Por que, então, a perseguição e as proibições à prostituição? Esse ímpeto não surge do cliente; ele é um participante voluntário.  Se o cliente resolve que não é de seu interesse frequentar uma prostituta, ele pode parar.  Tampouco o movimento pela proibição da prostituição vem das próprias prostitutas.  Elas assumiram voluntariamente suas tarefas e, quase sempre, podem desistir, se mudarem de ideia sobre os benefícios relativos. 

O anseio pela proibição da prostituição origina-se de “terceiros” não diretamente envolvidos nas transações.  Suas razões variam de grupo para grupo, de área para área e de ano em ano.  O que eles possuem em comum é o fato de serem partes estranhas ao negócio.  Não têm interesses nem participação no assunto e deveriam ser ignorados. 

Permitir que decidam sobre esse assunto é tão absurdo quanto permitir que um estranho decida sobre a transação entre o leiteiro e o padeiro. 

Por que, então, os dois casos são tratados de formas diferentes? Imagine uma liga chamada os “comedores decentes”, organizada para defender a doutrina de que comer pão e tomar leite ao mesmo tempo é pecado.  Mesmo que se pudesse demonstrar que a liga contra o pão com leite e a liga contra a prostituição têm idêntico mérito intelectual – ou seja, nenhum -, a reação às duas ligas ainda seria diferente.  A tentativa de proibir pão com leite provocaria somente risos, mas haveria uma atitude mais tolerante para com a tentativa de proibir a prostituição.  Há algo em ação que resiste firmemente a uma penetração intelectual da questão da prostituição.  Por que a prostituição não foi legalizada?
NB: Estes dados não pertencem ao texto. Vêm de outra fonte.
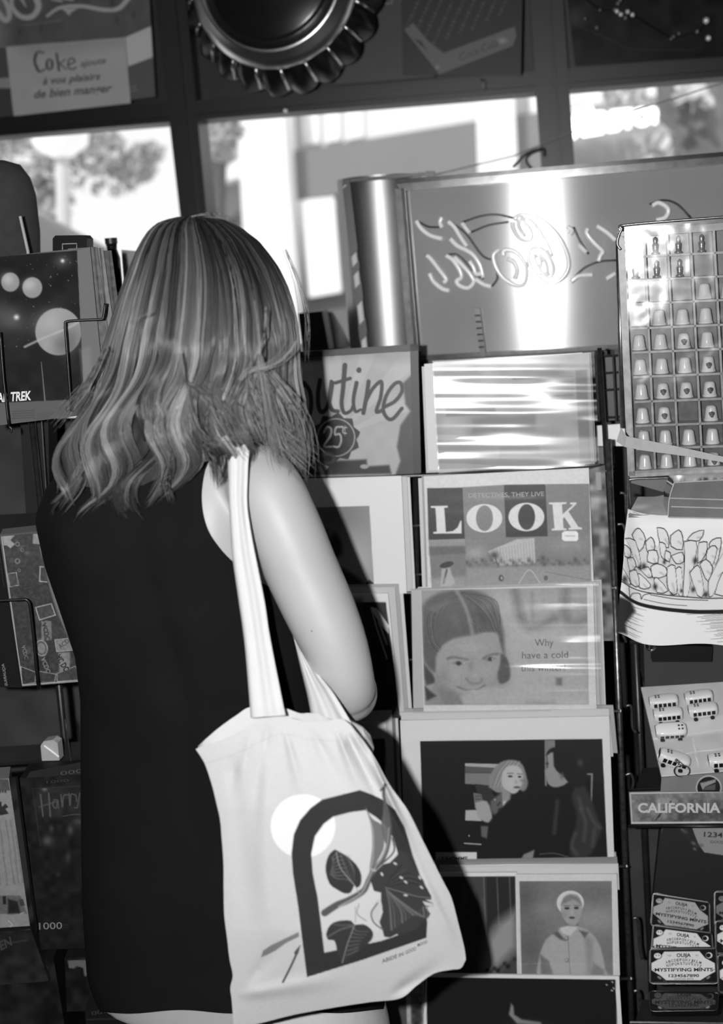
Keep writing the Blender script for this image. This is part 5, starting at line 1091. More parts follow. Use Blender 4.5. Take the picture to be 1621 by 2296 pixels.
# collage puzzle box
XP = plane(120, 1540, 1.78, tilt=2, yaw=-12)
t = thing('puzzle_box', 'collage jigsaw box with light outline and AQUARIUS on its side', 'box', foot([(2, 1197), (330, 1172), (370, 1515), (50, 1538)], XP))
def a_col(A):
    A.V = 62+0*A.X; A.tr(0, 1100, 3.8275)
    A.poly([(14, 384), (1300, 270), (1500, 1560), (192, 1668)], 44); A.clip = A.mask([(14, 384), (1300, 270), (1500, 1560), (192, 1668)])
    for i in range(90): A.blob(20+(i*211) % 820, 400+(i*137) % 1250, 22+i % 5*9, 16+i % 4*9, 34+(i*53) % 60, 0.6, i*31)
    A.poly([(20, 385), (125, 385), (90, 425), (130, 460), (90, 495), (60, 470), (30, 470)], 132)
    A.poly([(285, 372), (400, 365), (415, 470), (280, 455)], 118); A.poly([(335, 480), (420, 470), (480, 660), (385, 655)], 104)
    for x, y, r in ((150, 460, 20), (150, 605, 24), (190, 510, 15), (165, 685, 14)): A.ell(x, y, r, r, 105); A.ell(x, y, r*0.55, r*0.55, 40)
    def fr(P, vi=50, w_=9): A.poly(P, vi, 0.9); A.stroke(P+[P[0]], w_, 150, sm=0)
    fr([(345, 652), (480, 662), (530, 798), (340, 778)]); fr([(65, 715), (140, 702), (160, 812), (85, 826)], 60, 5); fr([(305, 1003), (440, 970), (475, 1068), (340, 1110)], 60, 8); fr([(470, 1280), (630, 1265), (636, 1368), (485, 1382)], 116, 5); fr([(178, 1510), (310, 1560), (300, 1650), (190, 1665)], 40, 5); fr([(335, 1550), (480, 1575), (470, 1640), (340, 1650)], 52, 5); fr([(490, 1570), (650, 1505), (700, 1620), (490, 1640)], 56, 5)
    A.poly([(560, 960), (640, 970), (690, 1135), (565, 1135)], 40); A.poly([(600, 1160), (700, 1170), (715, 1260), (660, 1300), (620, 1240)], 104, 1, 6)
    A.poly([(355, 1120), (380, 1120), (380, 1290), (355, 1290)], 100); A.poly([(385, 1115), (440, 1120), (445, 1280), (388, 1290)], 98); A.poly([(500, 1390), (600, 1385), (600, 1530), (510, 1560)], 110, 1, 4)
    A.ell(355, 1352, 56, 72, 128, rot=-10); A.ell(355, 1352, 46, 60, 70, rot=-10); A.ell(355, 1352, 34, 46, 112, rot=-10)
    A.stroke([(480, 870), (540, 850), (580, 880)], 8, 120); A.noise(5, 10, 2); A.clip = None
    A.stroke([(12, 382), (400, 352), (1300, 272)], 8, 160, sm=0); A.stroke([(12, 382), (190, 1670)], 9, 160, sm=0); A.stroke([(190, 1670), (780, 1626), (1500, 1560)], 8, 160, sm=0)
    A.text('VIP', (585, 995), (620, 1105), -38, 160, 0, 0.03)
    A.text('POWER', (462, 830), (520, 975), -34, 130); A.text('ACDC', (395, 1130), (430, 1280), -38, 50, 0, 0.03); A.text('ACDC', (215, 1325), (245, 1440), -34, 130); A.text('ACDC', (385, 1425), (435, 1555), -40, 125, 0, 0.02); A.text('AC DC', (515, 1400), (595, 1530), -50, 44, 0, 0.04); A.text('ACDC', (255, 780), (345, 960), -62, 36); A.text('ACDC', (520, 1360), (625, 1275), 40, 40)
panel('front', [(-2, 1199), (330, 1170), (374, 1512), (50, 1540)], XP, a_col, t, M_PRINT, 0.05, step=1.6, v=60, k=1.3)
def a_side(A):
    A.V = 38+0*A.X; A.tr(0, 1100, 3.8275); A.text('AQUARIUS', (38, 1482), (68, 1672), -24, 165, 0, 0.01)
    A.text('1000 Pieces 1000 Pieces Puzzle', (0, 520), (40, 820), -10, 85)
panel('side', [(-80, 1190), (-4, 1200), (46, 1542), (-20, 1540)], plane(20, 1400, 1.80, yaw=20), a_side, t, M_PRINT, 0.004, v=38)
v, f = prism([(0, 1199), (330, 1169), (320, 1150), (6, 1186)], plane(120, 1185, 1.79, tilt=70, yaw=-12), 0.003); mk('top', v, f, mat('box_top_grey', 95, 0.4), t)
v, f = merge([ptube(P, plane(80, 1345, 1.745, yaw=-12), 3.2, smooth=4) for P in ([(-40, 1348), (40, 1345), (62, 1347), (70, 1380), (86, 1545)],)]); o = mk('shelf_wire', v, f, M_BLACK, smooth=True); tag(o, 'black guard wire bent across the collage jigsaw box', 'wire')
# white backed jigsaw box
WPn = plane(20, 2070, 1.74, yaw=-20)
t = thing('puzzle_box', 'jigsaw box showing its pale printed back with small text at the left edge', 'box', foot([(-200, 1760), (22, 1745), (67, 2076), (-150, 2085)], WPn))
def a_jig(A):
    A.V = 128+0*A.X; A.tr(0, 1600, 3.298); A.poly([(-700, 500), (60, 485), (75, 568), (-700, 580)], 74); 
    for x in (0, 20, 40): A.ell(x, 575, 8, 12, 60)
    A.poly([(-20, 655), (10, 650), (14, 690), (40, 665), (62, 690), (40, 705), (64, 740), (10, 752), (-40, 740)], 40)
    for k, (x0, y0, y1) in enumerate(((-60, 780, 1270), (-10, 785, 1270), (40, 790, 1262), (75, 785, 1255), (105, 900, 1250))):
        for j in range(2): A.stroke([(x0+8*j+(y0-780)*0.07, y0), (x0+8*j+60, y1)], 3, 72, 0.65, 1, sm=0)
    A.poly([(-700, 1350), (150, 1345), (200, 1480), (-700, 1490)], 90, 1, 3); A.poly([(60, 1370), (130, 1390), (150, 1475), (60, 1480)], 32, 1, 5); A.poly([(20, 1350), (45, 1350), (45, 1410), (22, 1412)], 34); A.poly([(140, 1375), (170, 1370), (185, 1420), (150, 1425)], 60)
    A.stroke([(60, 1530), (90, 1560), (70, 1580)], 4, 190); A.stroke([(150, 1480), (180, 1470)], 4, 190); A.noise(6, 6, 3)
panel('back', [(-200, 1762), (20, 1745), (67, 2076), (-150, 2090)], WPn, a_jig, t, M_PRINT, 0.05, v=128, step=1.5, k=1.2)
v, f = prism([(20, 1745), (34, 1742), (80, 2090), (67, 2076)], plane(40, 1900, 1.742, yaw=40), 0.004); mk('side', v, f, M_BLACK, t)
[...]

Embora os argumentos contra sua legalização não tenham mérito, jamais foram claramente contestados como falsos pela comunidade intelectual. 

A diferença entre o comércio do sexo, como o que acontece na prostituição, e outros comércios, como a transação do pão e do leite, parece basear-se – ou, pelo menos, vincular-se a – na vergonha que sentimos ou que fomos educados para sentir da possibilidade de termos de “comprar sexo”.  Dificilmente se será um “homem de verdade”, é tampouco seremos confundidos, de forma alguma, com uma atraente mulher, se tivermos de pagar pelo sexo. 
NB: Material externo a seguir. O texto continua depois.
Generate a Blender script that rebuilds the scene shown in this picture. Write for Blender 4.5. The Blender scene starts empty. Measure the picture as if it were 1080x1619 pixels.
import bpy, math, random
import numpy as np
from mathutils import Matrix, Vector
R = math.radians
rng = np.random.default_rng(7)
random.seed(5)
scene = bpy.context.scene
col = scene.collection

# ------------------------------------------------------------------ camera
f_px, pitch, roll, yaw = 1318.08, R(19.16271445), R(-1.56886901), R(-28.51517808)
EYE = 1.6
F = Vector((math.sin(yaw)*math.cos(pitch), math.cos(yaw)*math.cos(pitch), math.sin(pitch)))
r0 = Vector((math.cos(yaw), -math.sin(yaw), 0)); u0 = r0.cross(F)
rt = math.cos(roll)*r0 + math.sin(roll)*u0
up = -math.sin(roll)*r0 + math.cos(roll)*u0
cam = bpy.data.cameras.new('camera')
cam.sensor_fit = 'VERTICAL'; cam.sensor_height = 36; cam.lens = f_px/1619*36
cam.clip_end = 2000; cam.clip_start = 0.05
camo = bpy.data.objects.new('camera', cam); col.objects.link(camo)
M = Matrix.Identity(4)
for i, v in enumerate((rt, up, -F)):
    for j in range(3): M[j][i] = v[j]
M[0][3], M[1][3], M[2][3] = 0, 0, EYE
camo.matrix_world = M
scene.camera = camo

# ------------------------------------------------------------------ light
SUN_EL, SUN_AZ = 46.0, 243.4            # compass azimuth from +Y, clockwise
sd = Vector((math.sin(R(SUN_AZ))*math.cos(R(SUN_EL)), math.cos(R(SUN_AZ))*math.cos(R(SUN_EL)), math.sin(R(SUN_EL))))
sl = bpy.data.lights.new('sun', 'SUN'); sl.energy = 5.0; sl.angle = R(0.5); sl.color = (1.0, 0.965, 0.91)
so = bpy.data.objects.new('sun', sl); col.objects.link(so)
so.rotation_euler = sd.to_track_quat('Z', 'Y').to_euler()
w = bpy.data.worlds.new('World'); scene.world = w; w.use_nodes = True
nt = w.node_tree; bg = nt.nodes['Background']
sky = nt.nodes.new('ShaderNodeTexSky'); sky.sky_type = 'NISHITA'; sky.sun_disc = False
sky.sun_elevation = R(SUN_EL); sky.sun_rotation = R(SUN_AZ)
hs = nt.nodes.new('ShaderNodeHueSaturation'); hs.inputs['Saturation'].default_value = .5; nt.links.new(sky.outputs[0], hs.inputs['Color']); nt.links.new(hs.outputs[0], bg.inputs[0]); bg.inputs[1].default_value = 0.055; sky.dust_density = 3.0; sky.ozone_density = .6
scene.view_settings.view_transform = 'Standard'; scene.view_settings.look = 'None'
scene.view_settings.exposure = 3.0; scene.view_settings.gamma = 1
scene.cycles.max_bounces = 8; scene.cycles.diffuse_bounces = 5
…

A anedota a seguir, bastante conhecida, ilustra esse ponto.  Um homem de boa aparência pergunta a uma mulher atraente e “virtuosa” se, por 100 mil dólares, ela vai para a cama com ele. Ela fica horrorizada com a oferta.  Entretanto, após considerar um pouco, conclui que, por mais que a prostituição seja pecado, poderia usar aquele dinheiro para caridade e boas ações.  O homem é charmoso e não parece nem um pouco perigoso ou repugnante.  Timidamente, ela responde: “Sim.” Então o homem pergunta: “E por 20 dólares?” A mulher, indignada, responde: “Como se atreve, que tipo de mulher você pensa que eu sou?!”, ao mesmo tempo em que o esbofeteia.  “Bem, o tipo de mulher que você é nós já estabelecemos.  Agora estamos tentando estabelecer o preço”, responde ele.  O grau de impacto com que a resposta do homem atinge a mulher é uma pequena mostra do desprezo que recai sobre os indivíduos envolvidos nesse tipo de intento. 
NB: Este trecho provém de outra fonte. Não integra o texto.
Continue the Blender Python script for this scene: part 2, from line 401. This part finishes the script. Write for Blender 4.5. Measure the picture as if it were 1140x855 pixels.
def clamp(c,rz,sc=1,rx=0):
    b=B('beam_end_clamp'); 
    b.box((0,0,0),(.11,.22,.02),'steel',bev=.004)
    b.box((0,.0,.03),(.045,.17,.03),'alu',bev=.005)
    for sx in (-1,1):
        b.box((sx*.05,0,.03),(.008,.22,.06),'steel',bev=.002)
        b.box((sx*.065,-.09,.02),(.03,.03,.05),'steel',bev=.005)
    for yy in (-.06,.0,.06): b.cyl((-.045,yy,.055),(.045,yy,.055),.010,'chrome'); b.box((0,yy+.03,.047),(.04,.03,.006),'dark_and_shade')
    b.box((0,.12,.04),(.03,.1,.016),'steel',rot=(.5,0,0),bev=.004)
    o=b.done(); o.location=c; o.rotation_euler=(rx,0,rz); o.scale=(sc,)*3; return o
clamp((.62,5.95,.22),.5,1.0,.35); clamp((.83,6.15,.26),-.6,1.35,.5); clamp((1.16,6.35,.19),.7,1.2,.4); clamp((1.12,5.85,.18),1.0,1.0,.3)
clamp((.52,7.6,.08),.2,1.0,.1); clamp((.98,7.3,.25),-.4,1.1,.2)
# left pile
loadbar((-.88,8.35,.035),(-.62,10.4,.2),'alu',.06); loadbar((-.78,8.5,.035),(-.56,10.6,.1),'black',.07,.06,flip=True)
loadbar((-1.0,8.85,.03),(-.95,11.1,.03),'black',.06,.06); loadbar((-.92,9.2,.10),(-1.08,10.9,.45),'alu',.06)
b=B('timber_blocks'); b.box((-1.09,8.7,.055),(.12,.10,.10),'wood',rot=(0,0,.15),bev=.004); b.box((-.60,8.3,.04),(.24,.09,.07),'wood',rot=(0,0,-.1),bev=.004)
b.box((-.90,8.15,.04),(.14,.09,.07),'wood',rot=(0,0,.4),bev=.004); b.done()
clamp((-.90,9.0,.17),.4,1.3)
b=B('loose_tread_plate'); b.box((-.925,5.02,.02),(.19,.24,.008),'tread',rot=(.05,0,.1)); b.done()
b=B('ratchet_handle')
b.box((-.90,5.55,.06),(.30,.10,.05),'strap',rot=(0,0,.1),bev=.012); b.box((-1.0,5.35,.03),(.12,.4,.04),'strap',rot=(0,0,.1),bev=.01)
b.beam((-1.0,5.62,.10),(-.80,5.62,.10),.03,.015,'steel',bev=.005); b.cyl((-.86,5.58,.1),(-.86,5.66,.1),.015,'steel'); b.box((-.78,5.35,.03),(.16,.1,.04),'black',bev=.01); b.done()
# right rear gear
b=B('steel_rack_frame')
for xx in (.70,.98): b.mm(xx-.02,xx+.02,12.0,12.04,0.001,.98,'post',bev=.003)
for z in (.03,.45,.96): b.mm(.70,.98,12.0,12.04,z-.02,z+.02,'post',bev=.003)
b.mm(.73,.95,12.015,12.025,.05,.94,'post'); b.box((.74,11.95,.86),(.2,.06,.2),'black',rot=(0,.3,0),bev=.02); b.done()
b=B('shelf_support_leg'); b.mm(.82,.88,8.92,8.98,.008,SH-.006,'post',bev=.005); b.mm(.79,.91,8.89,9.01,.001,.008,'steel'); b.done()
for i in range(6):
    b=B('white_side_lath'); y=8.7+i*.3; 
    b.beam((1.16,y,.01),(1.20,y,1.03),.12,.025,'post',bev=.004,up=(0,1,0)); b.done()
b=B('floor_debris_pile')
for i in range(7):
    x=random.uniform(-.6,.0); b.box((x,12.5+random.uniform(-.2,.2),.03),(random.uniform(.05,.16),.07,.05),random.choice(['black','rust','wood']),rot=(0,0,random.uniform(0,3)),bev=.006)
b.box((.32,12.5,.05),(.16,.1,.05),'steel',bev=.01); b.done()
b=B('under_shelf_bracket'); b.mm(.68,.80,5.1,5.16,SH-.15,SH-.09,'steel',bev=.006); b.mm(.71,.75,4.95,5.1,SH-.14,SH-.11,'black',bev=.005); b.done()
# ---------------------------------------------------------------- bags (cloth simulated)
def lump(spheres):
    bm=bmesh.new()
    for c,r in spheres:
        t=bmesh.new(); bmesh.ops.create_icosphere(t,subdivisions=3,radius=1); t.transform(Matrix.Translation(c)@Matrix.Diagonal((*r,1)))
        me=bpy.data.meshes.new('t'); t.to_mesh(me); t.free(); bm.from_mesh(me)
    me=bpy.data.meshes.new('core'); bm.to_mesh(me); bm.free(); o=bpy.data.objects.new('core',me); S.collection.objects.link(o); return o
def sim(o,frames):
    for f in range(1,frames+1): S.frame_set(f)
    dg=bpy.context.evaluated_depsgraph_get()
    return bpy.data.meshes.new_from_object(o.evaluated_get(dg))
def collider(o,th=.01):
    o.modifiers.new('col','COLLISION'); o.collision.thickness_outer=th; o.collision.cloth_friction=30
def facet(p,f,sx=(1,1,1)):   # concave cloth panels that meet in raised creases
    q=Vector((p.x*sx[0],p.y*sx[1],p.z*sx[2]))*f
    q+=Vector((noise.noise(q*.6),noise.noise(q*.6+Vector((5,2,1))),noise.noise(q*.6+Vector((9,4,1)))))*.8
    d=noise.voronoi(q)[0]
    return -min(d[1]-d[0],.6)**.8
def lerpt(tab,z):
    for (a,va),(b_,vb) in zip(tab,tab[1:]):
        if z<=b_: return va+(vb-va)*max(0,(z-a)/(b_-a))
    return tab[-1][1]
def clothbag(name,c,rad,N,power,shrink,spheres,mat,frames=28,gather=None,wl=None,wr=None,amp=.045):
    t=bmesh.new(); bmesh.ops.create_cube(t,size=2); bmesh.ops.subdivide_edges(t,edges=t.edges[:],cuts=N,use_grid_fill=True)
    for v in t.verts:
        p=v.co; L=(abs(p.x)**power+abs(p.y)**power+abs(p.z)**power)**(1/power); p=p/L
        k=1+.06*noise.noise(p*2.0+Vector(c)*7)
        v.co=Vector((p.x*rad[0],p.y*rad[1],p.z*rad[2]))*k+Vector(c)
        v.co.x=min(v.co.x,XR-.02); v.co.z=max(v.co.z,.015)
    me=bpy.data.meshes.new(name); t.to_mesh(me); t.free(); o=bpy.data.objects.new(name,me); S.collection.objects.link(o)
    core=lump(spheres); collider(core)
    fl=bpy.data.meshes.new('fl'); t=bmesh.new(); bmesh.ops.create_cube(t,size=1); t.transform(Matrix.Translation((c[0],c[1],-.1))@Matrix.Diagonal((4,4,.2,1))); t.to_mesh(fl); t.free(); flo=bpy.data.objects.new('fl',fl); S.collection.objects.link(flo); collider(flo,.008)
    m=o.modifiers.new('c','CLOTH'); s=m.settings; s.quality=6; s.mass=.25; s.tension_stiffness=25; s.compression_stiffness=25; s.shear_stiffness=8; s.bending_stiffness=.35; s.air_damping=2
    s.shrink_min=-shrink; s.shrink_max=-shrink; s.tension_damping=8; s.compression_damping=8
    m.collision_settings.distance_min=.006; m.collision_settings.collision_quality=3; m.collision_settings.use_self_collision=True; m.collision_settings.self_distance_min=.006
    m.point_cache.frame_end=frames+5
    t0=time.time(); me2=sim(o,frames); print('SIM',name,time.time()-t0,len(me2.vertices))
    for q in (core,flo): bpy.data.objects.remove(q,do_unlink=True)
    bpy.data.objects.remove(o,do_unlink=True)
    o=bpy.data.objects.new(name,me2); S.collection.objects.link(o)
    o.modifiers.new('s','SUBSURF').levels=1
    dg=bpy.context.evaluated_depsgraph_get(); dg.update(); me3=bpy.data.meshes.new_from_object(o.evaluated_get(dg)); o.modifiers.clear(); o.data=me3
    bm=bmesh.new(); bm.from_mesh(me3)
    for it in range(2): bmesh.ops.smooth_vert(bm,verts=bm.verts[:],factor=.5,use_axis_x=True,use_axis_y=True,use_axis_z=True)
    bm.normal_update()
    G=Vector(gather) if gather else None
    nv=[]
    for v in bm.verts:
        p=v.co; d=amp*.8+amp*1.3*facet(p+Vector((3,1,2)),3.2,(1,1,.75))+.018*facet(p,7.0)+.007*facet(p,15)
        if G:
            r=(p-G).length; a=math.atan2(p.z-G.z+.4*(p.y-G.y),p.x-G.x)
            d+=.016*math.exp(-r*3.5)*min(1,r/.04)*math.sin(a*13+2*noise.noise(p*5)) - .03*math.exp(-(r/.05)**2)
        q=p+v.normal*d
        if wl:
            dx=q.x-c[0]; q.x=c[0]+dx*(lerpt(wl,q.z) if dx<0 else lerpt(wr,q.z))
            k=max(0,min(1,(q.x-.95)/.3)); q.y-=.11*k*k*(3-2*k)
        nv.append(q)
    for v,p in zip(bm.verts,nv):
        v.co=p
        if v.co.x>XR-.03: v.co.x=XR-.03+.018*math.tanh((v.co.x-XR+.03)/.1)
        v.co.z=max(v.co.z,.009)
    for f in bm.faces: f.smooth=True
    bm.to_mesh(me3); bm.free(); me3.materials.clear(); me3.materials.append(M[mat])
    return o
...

Existem duas abordagens que poderiam combater a atitude de que pagar por sexo é degradante.  Há o ataque frontal, que simplesmente nega que seja errado pagar por sexo.  Este, no entanto, dificilmente convenceria aqueles que acham que a prostituição é pecado.  A outra possibilidade seria mostrar que estamos sempre pagando pelo sexo – todos nós, o tempo todo -, e, por isso, não devemos ser capciosos a respeito dos acertos entre uma prostituta profissional e um cliente. 

Em que sentido pode-se dizer que todos nós nos envolvemos em comércio e pagamentos quando nos ocupamos da atividade sexual? No mínimo, temos de oferecer algo a nossos parceiros potenciais antes de eles consentirem em fazer sexo conosco.  Na prostituição explícita, a oferta é em dinheiro.  Em outros casos, o comércio não fica assim tão óbvio.  Muitos modelos de relacionamentos livres correspondem claramente ao modelo de prostituição.  O macho deve pagar o cinema, o jantar, flores etc., e a fêmea deve retribuir com serviços sexuais.  Casamentos em que o marido fornece os elementos financeiros, e a esposa, as funções sexuais e domésticas, também seguem claramente esse modelo. 

Na verdade, todos os relacionamentos humanos voluntários, das relações amorosas às intelectuais, são negócios.  No caso do amor romântico e do casamento, o comércio é em termos de afeto, consideração, gentileza etc.  Pode ser um comércio feliz, e os parceiros podem se sentir felizes em dar algo.  Mas não deixa de ser um comércio.  Está claro que, a não ser que sejam dados afeto, gentileza etc., ou alguma coisa, não haverá reciprocidade.  Da mesma forma, se dois poetas “não mercenários” não “recebessem nada” um do outro, o relacionamento deles também acabaria. 

Existindo comércio, também existem pagamentos.  Onde quer que haja pagamentos por relacionamentos que incluam congresso sexual, como o casamento e alguns modelos de relacionamentos sem esse vínculo, existe prostituição – de acordo com a definição do termo. Diversos comentaristas sociais têm, acertadamente, vinculado o casamento à prostituição.  Mas todos os relacionamentos em que há uma troca, quer incluam ou não o sexo, são uma forma de prostituição.  Ao invés de condenarmos todos esses relacionamentos por sua similaridade à prostituição, a prostituição é que deveria ser encarada como simplesmente um tipo de interação da qual participam todos os seres humanos.  Não deveriam ser levantadas objeções a quaisquer desses relacionamentos – nem ao casamento, nem à amizade, nem à prostituição.